I’m not sure if this is a Big Sur issue or whether I’ve just noticed it, but on looking at my hard drive usage it says I have used 465.03 GB:
On that disk there is:
- Applications (41.18 GB)
- Library (2.89 GB)
- System (24.89 GB)
- Users (225.59 GB)
= 294.55 GB
…which leaves 170.48 GB unaccounted for.
I’ve looked at hidden files on the root level too, but they’re just 5 GB or so, so that still leaves 165 GB of disk space that seems to have vanished into thin air
What’s the situation on your drive?
(You can select a folder/drive and press ‘CMD + I
’ to show info (you can also select a number of folders and do the same.)
Marked As Solved

AstonJ
They’ve just got back to me and asked me to run:
tmutil deletelocalsnapshots /System/Volumes/Data
Which has dropped my used space to 345.76 GB
And separately:
- 46.83 Applications
- 1.21 GB - Library
- 28.16 GB - System
- 268.82 - Users
Looks like you were right about the snapshots @NobbZ
Marking the as the solution in case it helps anyone else in future…
Also Liked

ohm
What does a
$ diskutil list
give you?

NobbZ
I’m not a mac user, though it says something about ~160GiB beeing purgeable.
How does it usually account for backups?
Also it seems as if APFS supports snapshots, how are those accounted?
As a ZFS user who uses snapshotting a lot in automated ways, I usually do not see the snapshots in a filemanager, but only by using the specialised ZFS tools.
Lets say du -sh ~
tells me that ~
were 230 GB
, df -h ~
only says 209G
due to compression, while a zfs list
tells me this:
$ zfs list -o name,used,available,referenced,compressratio rpool/safe/home/nmelzer
NAME USED AVAIL REFER RATIO
rpool/safe/home/nmelzer 302G 72.5G 209G 1.18x
As you can see, this subvolume refers to 209 G directly, while it has an overall size of 302G. The additional ~80G come from differences in the snapshots I keep for that volume.
Perhaps something similar is going on for your APFS?

NobbZ
Windows “Snapshots” are totally different, they are just files copied from one location to another.

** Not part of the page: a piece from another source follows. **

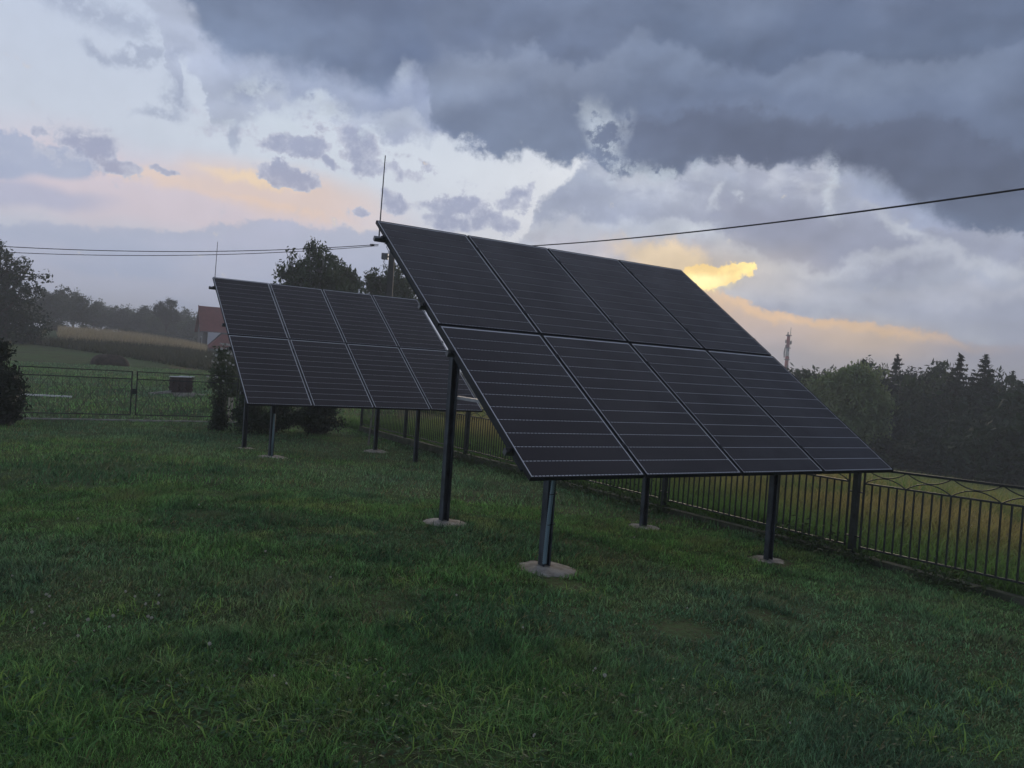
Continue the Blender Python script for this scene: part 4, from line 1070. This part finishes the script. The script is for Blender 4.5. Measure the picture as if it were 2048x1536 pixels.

Snapshots on the filesystem level are totally different from that, They mark blocks on your harddisk as immutable and will only change a copy of them and pretend the immutable copy has been overwritten, but still keep a reference to it.
You can then either drop those old references or roll back to them.
On BTRFS or ZFS I can create a snapshot worth 500 GiB of data in split seconds, and then copy this snapshot over to my backup system. And the nice thing is, the system can stay active in that time.
Lets consider a postgres or mysql database, usually if you just do a cp
of the data folder and move use it as backup, then the database itself will probably be corrupted due to the serialised copy. eg. the index file has been copied after the table itself, and the index has been changed since then.
The snapshout of BTRFS and ZFS though is atomic. All files are fixed in time. If you snapshot and copy this snapshot as a backup, you can restart a database using that snapshot, and it will recover from it similar to how it would recover from a power outage, as all files still are coherent in their state.